(YOUR OBJECTIVE):
Tally the lines in the listing below that include "pixels". Answer with the count and nothing more.

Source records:
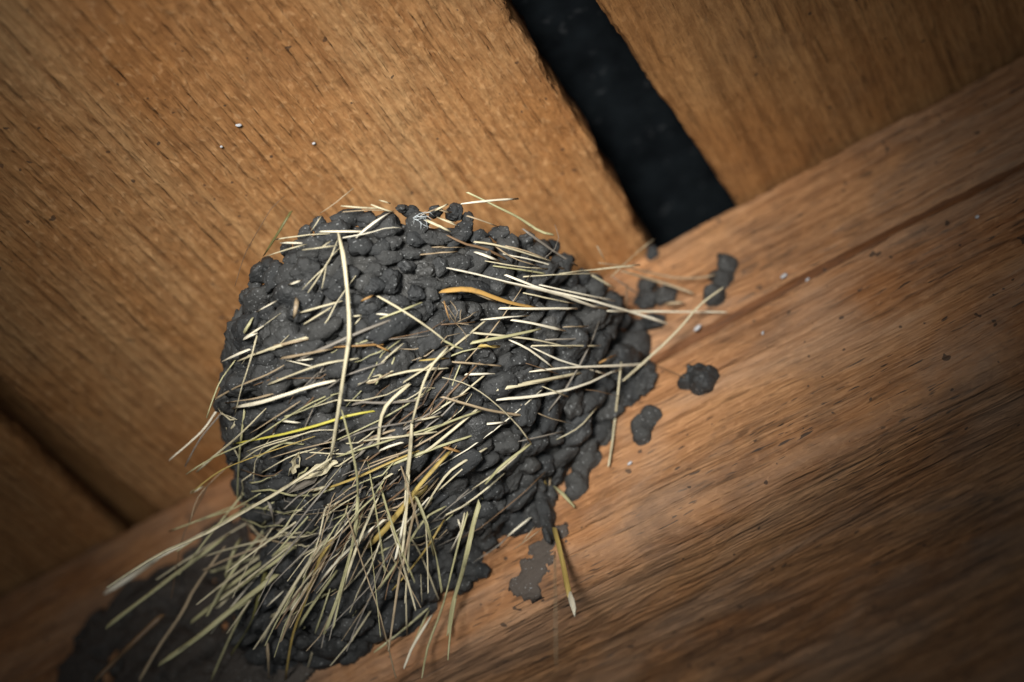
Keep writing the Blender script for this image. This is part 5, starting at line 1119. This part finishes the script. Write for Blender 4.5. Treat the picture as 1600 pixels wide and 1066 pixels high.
stalk([(-0.8, -5.0, -103.7), (-0.3, -8.0, -113.1), (-0.4, -10.0, -123.1), (-0.7, -12.0, -132.4), (-0.7, -13.0, -137.3)], 2.3, 'Y', drip, DL, 71, taper=1.0)
stalk([(-0.7, -12.7, -136.0), (-0.5, -13.6, -140.9), (-0.3, -14.5, -145.9)], 2.7, 'W', drip, DL, 72, taper=1.0)
stalk([(2.4, -6.0, -67.7), (2.0, -7.0, -77.8), (1.0, -6.0, -86.8)], 1.3, 'Y', drip, DL, 73, taper=1.0)
stalk([(3.8, -5.0, -87.2), (5.8, -4.5, -91.7), (7.9, -3.0, -97.9)], 1.4, 'G', drip, DL, 74, taper=1.0)
stalk([(-6.1, -4.0, -74.4), (-2.8, -5.0, -79.6), (0.5, -6.0, -84.1)], 1.2, 'Y', drip, DL, 75, taper=1.0)
stalk([(5.9, -4.0, -74.3), (10.2, -3.5, -74.5), (16.1, -3.0, -75.6)], 1.2, 'T', drip, DL, 76, taper=1.0)
stalk([(5.4, -4.0, -75.9), (4.1, -5.0, -81.4), (2.4, -5.0, -85.8)], 1.1, 'T', drip, DL, 77, taper=1.0)

# thin dried mud smears on the wood
def smear(pts, label, seed, th=0.0009, wob=0.0022, name="mud_smear", ragged=0.35, hole=0.0, film=False):
    """pts: (x, z, r) mm: a chain of soft discs on the beam face, its outline broken up by noise"""
    xs = [p[0] for p in pts]; zs = [p[1] for p in pts]; R = max(p[2] for p in pts) + 5
    x0, x1, z0, z1 = min(xs) - R, max(xs) + R, min(zs) - R, max(zs) + R
    st = 0.8
    nx = int((x1 - x0) / st); nz = int((z1 - z0) / st)
    cx, cz = 0.5 * (x0 + x1), 0.5 * (z0 + z1)
    idx = {}; V = []; Fc = []; H = {}
    for i in range(nx + 1):
        for j in range(nz + 1):
            x = x0 + i * st; z = z0 + j * st
            h = max(1 - math.hypot(x - p[0], z - p[1]) / p[2] for p in pts)
            h += ragged * fbm((x * 0.16 + seed, z * 0.16, seed), 4)
            if hole: h -= hole * max(0.0, noise.noise(Vector((x * 0.10, z * 0.10, seed + 3))))
            H[i, j] = h
    def vid(i, j):
        if (i, j) not in idx:
            x = x0 + i * st; z = z0 + j * st; h = H[i, j]
            y = -0.0004 + 0.0016 - (0.0016 + th * min(1.0, max(0.0, h) * 2.5) + 0.0007 * max(0, fbm((x * 0.5, z * 0.5, seed)))) if h > 0.0 else 0.0010
            y -= 0.0006
            if z < -112: y += max(0.0, (0.011 - math.sqrt(max(0.0, 0.011 ** 2 - (min(-112 - z, 10.9) * 0.001) ** 2))))
            idx[i, j] = len(V); V.append(((x - cx) * 0.001, y, (z - cz) * 0.001))
        return idx[i, j]
    for i in range(nx):
        for j in range(nz):
            q = [(i, j), (i + 1, j), (i + 1, j + 1), (i, j + 1)]
            if z0 + (j + 1) * st > -2 or z0 + j * st < -121: continue
            if max(H[a] for a in q) > 0.0: Fc.append(tuple(vid(*a) for a in q))
    o = mesh_obj(name, V, Fc, M_smear)
    o.location = (cx * 0.001, 0, cz * 0.001)
    s = o.modifiers.new("solid", 'SOLIDIFY'); s.thickness = 0.0008; s.offset = -1
    if film: o.data.materials[0] = M_film
    return tag(o, label, "mud", "mud smears on the beam")
smear([(-3, -104, 5), (-8, -108, 5.5), (-13, -112, 5.5), (-18, -116, 5)], "thin grey mud smear on the beam below the hanging drip", 1.0, 0.0004, ragged=0.5, film=True)
smear([(-36, -97, 6), (-46, -95, 7), (-58, -92, 8), (-70, -93, 9), (-84, -95, 10), (-98, -98, 10), (-108, -102, 10), (-90, -86, 10), (-64, -86, 10)],
      "broad mud smear along the beam under the nest's bottom straws", 4.0, 0.0022)
smear([(-128, -35, 12), (-140, -40, 12), (-155, -42, 12), (-170, -42, 12), (-186, -48, 12), (-196, -60, 12), (-198, -74, 12), (-190, -88, 13), (-176, -98, 14), (-150, -100, 18), (-130, -98, 18), (-120, -80, 18), (-118, -60, 16), (-150, -78, 18), (-165, -62, 16), (-172, -80, 16), (-140, -58, 14)],
      "old blurred mud crust at the far left end of the beam", 7.0, 0.0045, hole=0.35, ragged=0.4)

# ---------------------------------------------------------------- small white flecks
def fleck(loc, nrm, a, b, ang, label):
    bm = bmesh.new()
    bmesh.ops.create_icosphere(bm, subdivisions=2, radius=1.0)
    s = Vector(loc) * 500
    for v in bm.verts:
        v.co = v.co * (1 + 0.35 * noise.noise(v.co * 1.4 + s))
    me = bpy.data.meshes.new("white_fleck"); bm.to_mesh(me); bm.free()
    me.polygons.foreach_set("use_smooth", [True] * len(me.polygons)); me.materials.append(M_white)
    o = bpy.data.objects.new("white_fleck", me); COL.objects.link(o)
    n = Vector(nrm)
    t = Vector((math.cos(ang), 0, math.sin(ang))) if abs(n.y) > 0.5 else Vector((math.cos(ang), math.sin(ang), 0))
    o.matrix_world = Matrix.Translation(loc) @ frame(n, t).to_4x4() @ Matrix.Diagonal((a, b, 0.0005, 1))
    tag(o, label, "fleck", "white flecks on the wood")
fleck((0.1073, -0.0008, -0.0450), (0, -1, 0), 0.00150, 0.00080, 0.2, 'larger white fleck just above the saw groove')
fleck((0.1140, -0.0008, -0.0519), (0, -1, 0), 0.00100, 0.00045, 0.5, 'white fleck on the lower lip of the saw groove')
fleck((0.0716, -0.0008, -0.0481), (0, -1, 0), 0.00170, 0.00080, 0.4, 'white fleck in the saw groove near the long straight straw')
fleck((0.0917, -0.0008, -0.0645), (0, -1, 0), 0.00080, 0.00050, 1.0, 'small white fleck on the beam below the saw groove')
fleck((0.1748, -0.0008, -0.0622), (0, -1, 0), 0.00080, 0.00070, 0.0, 'lone white fleck on the beam near the right border')
fleck((0.0309, -0.0008, -0.0899), (0, -1, 0), 0.00100, 0.00050, 0.3, 'tiny white fleck below the chain of mud lumps')
fleck((-0.0268, -0.1409, -0.0008), (0, 0, -1), 0.00110, 0.00060, 0.6, 'brightest white fleck on the wide ceiling board')
fleck((-0.0362, -0.1370, -0.0008), (0, 0, -1), 0.00050, 0.00040, 0.4, 'small white fleck on the ceiling board, below the brightest one')
fleck((-0.0105, -0.1197, -0.0008), (0, 0, -1), 0.00060, 0.00040, 0.2, 'pale fleck on the ceiling board, right of the brightest one')
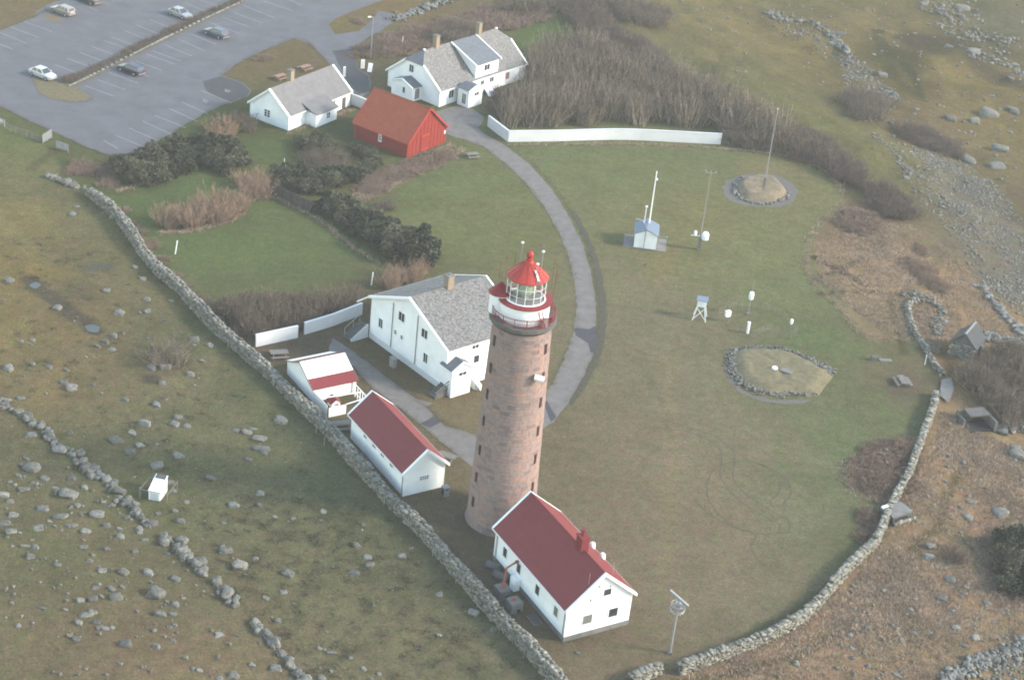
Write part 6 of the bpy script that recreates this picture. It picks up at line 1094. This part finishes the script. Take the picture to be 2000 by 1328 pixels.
patch('bramble', [(690, 375), (720, 345), (760, 330), (820, 315), (880, 295), (890, 305), (840, 330), (780, 350), (740, 375), (700, 390)], 1.5, .9, 'pale brown brush along the garden below the red barn', 'brush below the red barn'); row('olive', [(700, 300), (720, 310), (690, 290), (740, 322)], .7, 'green shrub against the long wall of the red barn', 'shrubs against the barn')
patch('bramble', [(690, 110), (720, 95), (760, 75), (860, 45), (960, 20), (1060, 20), (1085, 30), (960, 62), (890, 85), (820, 98), (750, 108)], 2.0, 1.3, 'brown scrub in the wide brushy bank behind the dormered slate house', 'scrub on the bank behind the slate house'); patch('grey', [(860, 60), (900, 50), (935, 62), (890, 85), (850, 90)], 2., 1., 'dark bare shrub right behind the chimney of the dormered slate house', 'dark shrubs behind the slate house'); patch('grey', [(985, 10), (1090, -10), (1100, 20), (1010, 35)], 2.2, 1.1, 'dark grey shrub on the bank at the top edge', 'shrubs on the bank at the top'); row('grey', [(735, 98), (722, 105), (745, 92)], .8, 'round dark bush at the foot of the street lamp', 'bushes at the street lamp')
row('bramble', [(695, 42), (703, 46)], .8, 'small brown bush on the grass island by the driveway', 'bushes on the driveway island'); row('bramble', [(510, 118), (522, 115)], .8, 'low red brown bush on the grass triangle behind the cottage', 'bushes on the grass triangle')
hk = Gf(smoothpts([(128, 163), (180, 138), (250, 104), (330, 64), (400, 30), (466, 2)], 6, False))
HED = [shrub_mesh(200+i, .95, .75, 60, .4, .35, 9, .32, .016, TWP, TWG, .5, False, .016) for i in range(5)]; hr_ = empty('hedge', tuple(hk[0]), 0, 'low brown clipped hedge strip dividing the car park', 'hedge')
for a, d in zip(hk[:-1], hk[1:]):
    n = max(1, int(np.linalg.norm(d-a)/1.05))
    for i in range(n):
        if random.random() < .06: continue
        st, tw = HED[random.randrange(5)]; q = a+(d-a)*(i+.5)/n-hk[0]; o = bpy.data.objects.new('hedge_plant', st); COL.objects.link(o); o.parent = hr_; o.location = q; o.rotation_euler = (0, 0, random.random()*6); k_ = random.uniform(.7, 1.3); o.scale = (k_, k_, k_*random.uniform(.7, 1.2)); o2 = bpy.data.objects.new('twigs', tw); COL.objects.link(o2); o2.parent = o
sheet('hedge_bed', [(124, 168), (180, 140), (250, 104), (330, 64), (400, 30), (470, -2), (480, 4), (408, 40), (338, 74), (258, 114), (190, 150), (136, 176)], .05, EARTH, amp=.1)
def tufts(name, px, n, h, w, nb, m, seed, thin=0., line=None, wid=1., bw=.035):
    r = np.random.default_rng(seed)
    if line is None:
        q = Gs(px)[:, :2]; lo = q.min(0); hi = q.max(0); out = np.zeros((0, 2))
        while len(out) < n:
            P = r.uniform(lo, hi, (n*2, 2)); k = sdf(q, P) > 0
            if thin: k &= fbm(P[:, 0]/7, P[:, 1]/7, seed, 3) > r.uniform(-thin, thin, len(P))
            out = np.concatenate([out, P[k]])
        P = out[:n]
    else:
        q = Gs(smoothpts(line, 5, False))[:, :2]; L = np.concatenate([[0], np.cumsum(np.linalg.norm(np.diff(q, axis=0), axis=1))]); s = r.uniform(0, L[-1], n); P = np.stack([np.interp(s, L, q[:, 0]), np.interp(s, L, q[:, 1])], 1)+r.normal(0, wid/2, (n, 2))
    Z = hgt(P); P = np.repeat(np.concatenate([P, Z[:, None]], 1), nb, 0); N = len(P); sc = np.repeat(r.uniform(.5, 1.3, n), nb)[:, None]; off = r.normal(0, 1, (N, 3))*w*sc*.5; off[:, 2] = 0
    A = P+off; d = off*.9+r.normal(0, .25, (N, 3))*h; d[:, 2] = 0; T = A+d+np.array([0, 0, 1])*h*sc*r.uniform(.5, 1.2, (N, 1)); a = r.uniform(0, 6.28, N); s = np.stack([np.cos(a), np.sin(a), np.zeros(N)], 1)*(bw*sc)
    V = np.stack([A-s-[0, 0, .03], A+s-[0, 0, .03], T], 1).reshape(-1, 3); o = link(name, npmesh(name, V, np.arange(N*3).reshape(N, 3), m)); o['kind'] = 'stuff'
tufts('dark_grass_tufts', [(380, 1000), (480, 960), (760, 990), (1030, 1320), (600, 1330), (480, 1200)], 480, .13, .5, 60, TUFT, 1, bw=.03); tufts('dark_grass_tufts', [(-20, 440), (260, 480), (700, 930), (480, 1000), (300, 1060), (-20, 780)], 340, .12, .45, 50, TUFT, 2, bw=.03)
tufts('dry_grass', [(1330, 1330), (1660, 1150), (1800, 930), (1840, 800), (1900, 840), (2010, 880), (2010, 1260), (1800, 1335)], 15000, .30, .30, 7, STRAW, 3, .6); tufts('dry_grass', [(1830, 470), (1900, 540), (1960, 600), (2000, 680), (1960, 690), (1900, 650), (1860, 560)], 2500, .34, .22, 4, STRAW, 5, .6); tufts('dry_grass', [(700, 112), (720, 95), (760, 75), (860, 40), (960, 15), (1080, 15), (960, 66), (890, 88), (820, 100)], 2600, .5, .3, 5, STRAW, 6, .6); tufts('dry_grass', [(690, 380), (760, 332), (880, 297), (840, 330), (700, 395)], 800, .45, .3, 5, STRAW, 7); tufts('dry_grass', [(1590, 470), (1650, 440), (1700, 440), (1780, 440), (1860, 550), (1880, 640), (1830, 690), (1740, 660), (1660, 600), (1600, 550)], 6000, .30, .30, 7, STRAW, 4, .6)
for i, (ln, n, wd) in enumerate([([(310, 455), (350, 455), (400, 446), (440, 436), (476, 420)], 500, .5), ([(230, 375), (270, 362), (310, 348), (350, 325), (390, 312)], 420, .5), ([(495, 390), (540, 388), (580, 410), (615, 425), (700, 490), (740, 515)], 500, .5), ([(700, 395), (740, 378), (800, 345), (850, 325), (895, 300), (900, 290)], 800, .8), ([(990, 285), (1150, 282), (1290, 284), (1410, 292), (1500, 300), (1560, 312), (1620, 340), (1645, 380)], 1100, .6), ([(190, 395), (250, 450), (320, 530), (400, 610), (480, 680)], 900, .7), ([(1650, 395), (1600, 440), (1580, 480), (1580, 540), (1640, 600), (1680, 650), (1740, 665)], 700, .8), ([(800, 300), (850, 300), (880, 285)], 500, .7), ([(560, 262), (620, 240), (690, 215)], 250, .5)]): tufts('dry_grass', None, n, .38, .25, 5, STRAW, 20+i, line=ln, wid=wd)

tufts('dry_grass', None, 900, .4, .3, 5, STRAW, 40, line=[(1668, 905), (1665, 935), (1690, 962), (1735, 978), (1765, 955)], wid=1.6)
scatter_row('ruined_wall', 'little ring of pale stones inside the bramble mound by the curved wall', [(1735, 880), (1722, 890), (1712, 902), (1730, 910), (1755, 916), (1770, 925)], 30, .2, .45, .6, 30, True, hz=1.6, seed=33)

EDGEG = mat('rank_edge_grass', (.085, .078, .05), .95, .3, .3, 0, island=.4)
for i, (ln, n, wd) in enumerate([([(905, 272), (945, 288), (985, 318), (1025, 356), (1062, 404), (1092, 454), (1110, 500), (1122, 550), (1127, 600), (1120, 650), (1103, 700), (1078, 752)], 900, .35), ([(955, 262), (1000, 288), (1042, 322), (1078, 362), (1112, 412), (1143, 475), (1160, 530), (1166, 590), (1166, 640), (1160, 690), (1142, 732), (1112, 785)], 900, .35), ([(0, 208), (60, 238), (100, 256), (160, 284), (215, 304), (262, 299), (312, 273), (380, 234), (430, 207), (484, 190)], 1200, .5), ([(470, 160), (432, 147), (468, 122), (520, 97), (576, 76), (606, 86), (632, 112), (655, 138)], 700, .5), ([(0, 60), (72, 32), (92, 12)], 250, .5), ([(693, 688), (743, 727), (792, 764), (832, 792), (870, 830), (915, 846)], 450, .35), ([(691, 716), (729, 760), (775, 792), (821, 828), (859, 862), (900, 893)], 450, .35), ([(66, 158), (110, 193), (160, 200), (178, 190), (140, 167)], 260, .4)]): tufts('edge_grass', None, n, .09, .35, 8, EDGEG, 60+i, line=ln, wid=wd, bw=.03)

LAWNG = mat('lawn_grass_clump', (.112, .098, .064), .95, .3, .15, 0, island=.4); FIELDG = mat('pasture_grass_clump', (.104, .090, .056), .95, .3, .15, 0, island=.5)
tufts('lawn_grass', [(1180, 560), (1160, 450), (1080, 330), (1010, 295), (1250, 290), (1560, 320), (1640, 390), (1570, 470), (1590, 550), (1700, 660), (1810, 720), (1800, 840), (1720, 1010), (1600, 1160), (1400, 1280), (1250, 1290), (1240, 1170), (1050, 960), (1080, 850), (1170, 720)], 14000, .05, .40, 5, LAWNG, 81, .6, bw=.03)
tufts('pasture_grass', [(-20, 320), (90, 360), (180, 400), (300, 550), (460, 700), (640, 870), (880, 1140), (1040, 1320), (-20, 1335)], 16000, .07, .42, 5, FIELDG, 82, .6, bw=.032)

# ------------------------------------------------------------------ cars
TYRE = DARK; RIM = mat('alloy_rim', (.35, .35, .36), .35, .05, 3, 0, metal=.6)
def car(px, ang_px, wagon, paint, lab, flip):
    p = G(*px); q = G(px[0]+ang_px[0], px[1]+ang_px[1])-p; az = math.atan2(q.y, q.x)+(math.pi if flip else 0); r_ = empty('parked_car', (p.x, p.y, .02), az, lab, 'car', 'cars parked in the car park'); r_.scale = (1.18, 1.18, 1.15)
    ST = [(2.22, .32, .60, .62), (2.12, .24, .70, .78), (1.7, .2, .80, .85), (1.0, .2, .90, .88), (.4, .2, .93, .88), (-.6, .2, .95, .88), (-1.5, .2, .97, .87), (-2.0, .22, .95, .83), (-2.18, .28, .86, .78), (-2.24, .35, .70, .70)]
    V = []; F = []
    for x, zb, zt, hw in ST: V += [(x, -hw*.9, zb), (x, -hw, zb+.22), (x, -hw*.985, zt-.14), (x, -hw*.88, zt), (x, hw*.88, zt), (x, hw*.985, zt-.14), (x, hw, zb+.22), (x, hw*.9, zb)]
    for i in range(len(ST)-1):
        for j in range(8): F.append((i*8+j, i*8+(j+1) % 8, i*8+8+(j+1) % 8, i*8+8+j))
    F += [tuple(range(8)), tuple(range((len(ST)-1)*8+7, (len(ST)-1)*8-1, -1))]
    MB().add(V, F).build('body', paint, r_)
    xb0, xt0 = 1.0, .28; xt1, xb1 = (-1.85, -2.12) if wagon else (-1.15, -1.78); hb, ht, zb, zt = .78, .62, .88, 1.42
    B_ = [Vector(v) for v in ((xb0, -hb, zb), (xb0, hb, zb), (xb1, hb, zb+.03), (xb1, -hb, zb+.03), (xt0, -ht, zt), (xt0, ht, zt), (xt1, ht, zt-.02), (xt1, -ht, zt-.02))]; MB().hexa(B_).build('cabin', paint, r_)
    MB().hexa([B_[4]+Vector((.04, -.03, .005)), B_[5]+Vector((.04, .03, .005)), B_[6]+Vector((-.04, .03, .005)), B_[7]+Vector((-.04, -.03, .005)), B_[4]+Vector((-.1, .05, .06)), B_[5]+Vector((-.1, -.05, .06)), B_[6]+Vector((.1, -.05, .06)), B_[7]+Vector((.1, .05, .06))]).build('roof', paint, r_)
    def plate(nm, c4, m, ins=.1):
        c = sum(c4, Vector())/4; n = (c4[1]-c4[0]).cross(c4[3]-c4[0]).normalized(); n = n if n.dot(c-Vector((-.4, 0, 1.0))) > 0 else -n; w = [c+(v-c)*(1-ins) for v in c4]; MB().hexa([v+n*.002 for v in w]+[v+n*.014 for v in w]).build(nm, m, r_)
    plate('windscreen', [B_[0], B_[1], B_[5], B_[4]], GLASSD); plate('rear_window', [B_[3], B_[2], B_[6], B_[7]], GLASSD, .14)
    for a, d, e, f in ((B_[0], B_[3], B_[7], B_[4]), (B_[1], B_[2], B_[6], B_[5])):
        n = 3 if wagon else 2; ts = np.linspace(.04, .97, n+1)
        for t0, t1 in zip(ts[:-1], ts[1:]): plate('side_window', [a.lerp(d, t0), a.lerp(d, t1), f.lerp(e, t1), f.lerp(e, t0)], GLASSD, .13)
    for x in (1.38, -1.38):
        for s in (-1, 1):
            w = MB().tube((x, s*.90, .32), (x, s*.66, .32), .33, .33, 16).build('wheel', TYRE, r_); MB().tube((x, s*.915, .32), (x, s*.89, .32), .21, .21, 12).build('rim', RIM, w)
    for s in (-1, 1): MB().box((2.17, s*.52, .60), (.12, .32, .13)).build('headlight', GLASSP, r_); MB().box((-2.2, s*.58, .76), (.1, .22, .24)).build('tail_light', DKRED, r_); MB().box((.75, s*.92, .98), (.14, .18, .12)).build('mirror', paint, r_)
    MB().box((2.2, 0, .36), (.1, 1.3, .12)).build('bumper', GREYP, r_); MB().box((-2.22, 0, .42), (.1, 1.4, .14)).build('bumper', GREYP, r_)
def paint(n, c): return mat(n, c, .28, .03, 3, 0, metal=.15, spec=.4)
AG = (53.75, 20.5)
car((123, 27), AG, True, paint('beige_car_paint', (.2, .18, .155)), 'beige silver estate car nosed into the verge at the top left corner', True); car((173, 5), AG, True, paint('charcoal_car_paint', (.04, .04, .042)), 'dark grey car cut by the top edge of the photo', True)
car((352, 33), AG, False, paint('silver_car_paint', (.22, .215, .22)), 'silver saloon car parked at the far end of the hedge row', False); car((422, 71), AG, True, paint('steel_blue_car_paint', (.045, .06, .09)), 'steel blue estate car parked on the road side of the hedge, higher up', True)
car((84, 151), AG, False, paint('white_car_paint', (.38, .38, .39)), 'pale silver white saloon car parked beside the grass island', False); car((256, 142), AG, True, paint('navy_car_paint', (.012, .022, .05)), 'dark navy estate car parked close against the hedge', True)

(CORRECT RESULT):
2